Source: Alan Birch: Hong Kong: The Colony That Never Was  p.79

I don't have a copy of Alan Birch's book - does he give any more information about how he knows the message was smuggled out of camp?

All the people mentioned above were inside the camp, so it seems more like an internal message. Writing paper was in short supply, so old cigarette packets were often used to jot down notes & messages. I wonder if it was later imagined that the use of a cigarette packet meant it was something smuggled?

A couple of candidates for M. Wilson are:

Given the tone of the message, I'd guess it was from Margaret, the matron. 

Good point.

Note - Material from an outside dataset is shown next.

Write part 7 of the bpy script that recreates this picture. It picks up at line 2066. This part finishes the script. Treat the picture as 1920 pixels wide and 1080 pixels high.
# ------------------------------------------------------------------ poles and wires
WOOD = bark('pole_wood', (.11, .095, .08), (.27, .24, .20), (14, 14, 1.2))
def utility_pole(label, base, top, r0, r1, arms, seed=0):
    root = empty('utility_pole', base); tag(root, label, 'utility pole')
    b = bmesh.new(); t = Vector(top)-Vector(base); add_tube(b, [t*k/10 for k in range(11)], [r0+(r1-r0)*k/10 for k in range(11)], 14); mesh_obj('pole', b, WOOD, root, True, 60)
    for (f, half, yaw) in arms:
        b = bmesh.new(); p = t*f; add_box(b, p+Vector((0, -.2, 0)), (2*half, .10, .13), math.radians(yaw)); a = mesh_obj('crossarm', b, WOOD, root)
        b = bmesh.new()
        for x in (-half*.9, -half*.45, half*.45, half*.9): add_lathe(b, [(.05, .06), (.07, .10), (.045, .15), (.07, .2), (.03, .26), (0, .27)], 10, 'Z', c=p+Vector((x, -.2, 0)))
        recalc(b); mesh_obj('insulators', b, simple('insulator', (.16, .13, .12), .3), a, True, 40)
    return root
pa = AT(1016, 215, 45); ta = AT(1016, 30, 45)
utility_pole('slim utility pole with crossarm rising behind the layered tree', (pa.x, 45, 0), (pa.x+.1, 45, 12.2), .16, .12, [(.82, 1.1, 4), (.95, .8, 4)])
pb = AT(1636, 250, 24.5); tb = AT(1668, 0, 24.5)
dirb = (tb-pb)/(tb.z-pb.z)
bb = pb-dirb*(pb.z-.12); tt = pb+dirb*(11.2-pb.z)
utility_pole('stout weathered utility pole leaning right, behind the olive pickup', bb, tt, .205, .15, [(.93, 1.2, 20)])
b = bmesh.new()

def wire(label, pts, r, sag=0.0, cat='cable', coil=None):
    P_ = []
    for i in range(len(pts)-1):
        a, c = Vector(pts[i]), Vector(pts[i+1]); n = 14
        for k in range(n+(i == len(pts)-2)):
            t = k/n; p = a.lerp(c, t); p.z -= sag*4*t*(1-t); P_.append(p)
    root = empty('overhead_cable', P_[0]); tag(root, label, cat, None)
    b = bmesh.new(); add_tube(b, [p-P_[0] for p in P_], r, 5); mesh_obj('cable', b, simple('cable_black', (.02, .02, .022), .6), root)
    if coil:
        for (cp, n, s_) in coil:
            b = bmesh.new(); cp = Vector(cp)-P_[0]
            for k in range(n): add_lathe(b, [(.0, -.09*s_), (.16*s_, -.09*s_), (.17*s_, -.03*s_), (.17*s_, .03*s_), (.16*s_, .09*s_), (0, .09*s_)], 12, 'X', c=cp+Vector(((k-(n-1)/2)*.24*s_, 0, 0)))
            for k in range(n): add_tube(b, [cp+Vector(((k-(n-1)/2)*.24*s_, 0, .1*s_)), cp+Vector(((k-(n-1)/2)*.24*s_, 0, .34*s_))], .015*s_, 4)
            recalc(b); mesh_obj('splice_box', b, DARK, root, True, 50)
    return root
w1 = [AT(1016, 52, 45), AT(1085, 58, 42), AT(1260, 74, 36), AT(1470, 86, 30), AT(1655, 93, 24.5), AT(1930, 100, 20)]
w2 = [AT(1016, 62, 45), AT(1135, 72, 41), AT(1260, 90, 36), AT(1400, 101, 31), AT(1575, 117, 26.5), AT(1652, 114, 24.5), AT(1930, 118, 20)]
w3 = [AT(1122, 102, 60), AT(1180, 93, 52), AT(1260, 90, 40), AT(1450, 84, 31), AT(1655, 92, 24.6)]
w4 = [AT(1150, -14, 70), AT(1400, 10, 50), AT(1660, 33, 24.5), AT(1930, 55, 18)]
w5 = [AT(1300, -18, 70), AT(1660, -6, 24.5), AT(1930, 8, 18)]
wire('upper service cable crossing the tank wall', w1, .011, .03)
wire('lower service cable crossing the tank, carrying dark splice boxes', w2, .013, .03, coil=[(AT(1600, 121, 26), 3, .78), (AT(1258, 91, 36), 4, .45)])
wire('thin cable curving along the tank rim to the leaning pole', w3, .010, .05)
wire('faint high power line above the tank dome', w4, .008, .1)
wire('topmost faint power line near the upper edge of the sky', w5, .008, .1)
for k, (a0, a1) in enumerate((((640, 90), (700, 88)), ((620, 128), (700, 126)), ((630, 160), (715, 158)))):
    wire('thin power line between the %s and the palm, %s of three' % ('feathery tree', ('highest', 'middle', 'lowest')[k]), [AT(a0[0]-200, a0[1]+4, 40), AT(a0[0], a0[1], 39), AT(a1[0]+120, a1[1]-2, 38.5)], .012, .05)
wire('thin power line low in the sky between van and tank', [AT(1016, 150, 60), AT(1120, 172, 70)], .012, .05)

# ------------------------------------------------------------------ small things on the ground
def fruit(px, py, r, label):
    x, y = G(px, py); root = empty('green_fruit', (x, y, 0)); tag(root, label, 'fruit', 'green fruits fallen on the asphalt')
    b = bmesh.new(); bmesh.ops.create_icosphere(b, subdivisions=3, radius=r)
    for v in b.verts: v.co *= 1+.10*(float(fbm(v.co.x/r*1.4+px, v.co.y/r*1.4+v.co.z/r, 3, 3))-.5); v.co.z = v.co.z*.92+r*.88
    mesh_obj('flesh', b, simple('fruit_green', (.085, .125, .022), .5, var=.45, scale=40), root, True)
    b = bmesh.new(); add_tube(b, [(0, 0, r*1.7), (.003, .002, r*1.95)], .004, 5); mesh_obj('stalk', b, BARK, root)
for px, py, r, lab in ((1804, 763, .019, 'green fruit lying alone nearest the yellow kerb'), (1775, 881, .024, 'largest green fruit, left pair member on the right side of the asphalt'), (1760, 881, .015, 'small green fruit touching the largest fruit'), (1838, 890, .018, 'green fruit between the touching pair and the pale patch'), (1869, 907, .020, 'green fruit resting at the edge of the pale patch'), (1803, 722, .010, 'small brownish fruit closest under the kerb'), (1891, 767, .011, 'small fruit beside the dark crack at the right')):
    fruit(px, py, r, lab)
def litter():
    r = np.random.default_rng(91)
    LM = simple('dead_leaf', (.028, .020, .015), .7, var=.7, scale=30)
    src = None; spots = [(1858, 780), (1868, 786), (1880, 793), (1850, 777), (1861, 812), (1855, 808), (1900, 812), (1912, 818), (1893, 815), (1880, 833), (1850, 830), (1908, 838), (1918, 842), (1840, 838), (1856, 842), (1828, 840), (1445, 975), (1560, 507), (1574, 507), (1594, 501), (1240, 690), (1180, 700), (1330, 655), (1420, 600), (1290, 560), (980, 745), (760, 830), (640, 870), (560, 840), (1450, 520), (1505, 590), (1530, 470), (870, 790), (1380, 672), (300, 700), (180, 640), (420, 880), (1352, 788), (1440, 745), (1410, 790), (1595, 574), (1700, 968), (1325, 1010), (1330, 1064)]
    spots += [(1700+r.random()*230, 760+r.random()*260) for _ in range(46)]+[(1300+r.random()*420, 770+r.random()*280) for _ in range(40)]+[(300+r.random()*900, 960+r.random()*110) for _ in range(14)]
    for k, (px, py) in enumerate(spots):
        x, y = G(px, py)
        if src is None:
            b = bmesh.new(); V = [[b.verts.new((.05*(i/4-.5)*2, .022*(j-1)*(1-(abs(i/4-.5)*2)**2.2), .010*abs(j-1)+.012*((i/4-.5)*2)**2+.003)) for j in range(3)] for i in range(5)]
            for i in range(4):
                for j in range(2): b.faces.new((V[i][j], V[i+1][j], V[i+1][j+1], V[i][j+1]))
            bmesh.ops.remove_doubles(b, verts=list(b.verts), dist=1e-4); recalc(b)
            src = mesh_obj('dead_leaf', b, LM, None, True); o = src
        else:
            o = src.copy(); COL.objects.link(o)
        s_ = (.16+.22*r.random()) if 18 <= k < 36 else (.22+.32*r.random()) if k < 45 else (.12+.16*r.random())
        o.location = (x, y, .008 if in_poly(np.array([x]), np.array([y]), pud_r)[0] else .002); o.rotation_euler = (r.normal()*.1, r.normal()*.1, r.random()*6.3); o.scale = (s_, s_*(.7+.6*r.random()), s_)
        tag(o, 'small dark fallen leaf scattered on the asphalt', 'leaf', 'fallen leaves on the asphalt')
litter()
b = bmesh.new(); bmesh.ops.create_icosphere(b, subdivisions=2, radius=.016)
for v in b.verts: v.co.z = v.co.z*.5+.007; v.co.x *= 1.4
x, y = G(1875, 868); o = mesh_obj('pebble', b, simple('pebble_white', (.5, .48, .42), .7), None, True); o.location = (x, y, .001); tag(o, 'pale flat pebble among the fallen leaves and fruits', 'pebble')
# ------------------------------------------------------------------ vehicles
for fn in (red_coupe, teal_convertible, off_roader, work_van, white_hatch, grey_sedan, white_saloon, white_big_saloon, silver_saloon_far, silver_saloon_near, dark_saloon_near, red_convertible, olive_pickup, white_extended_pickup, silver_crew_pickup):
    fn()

No, Birch doesn't say why he believes the message to have been smuggled, and you may well be correct in thinking it's an internal message.However, I've not been able to document Dr Valentine in Stanley after December 1944 so it's also possible that Birch is right. Margaret seems like a good candidate for "M. Wilson'.

Looking at, I see a diary entry from 9th April 1945 showing Dr Valentine was still in camp at that time.

The April 9th 1945 reference is to John Valentine, Dr Valentine's son. Alan Birch reproduces both the message on cigrarette paper and the packet itself, which features the HSBC building - he credits the HSBC with having provided the items. I can't see any need to put an internal message on cigarette paper inside the actual packet. However, I agree that an internal message is still a possibility - probably only to be resolved by evidence as to Dr Valentine's whereabouts in April 1945.

Thanks Brian, my mistake - I had the diary page linked to the wrong person. Fixed now.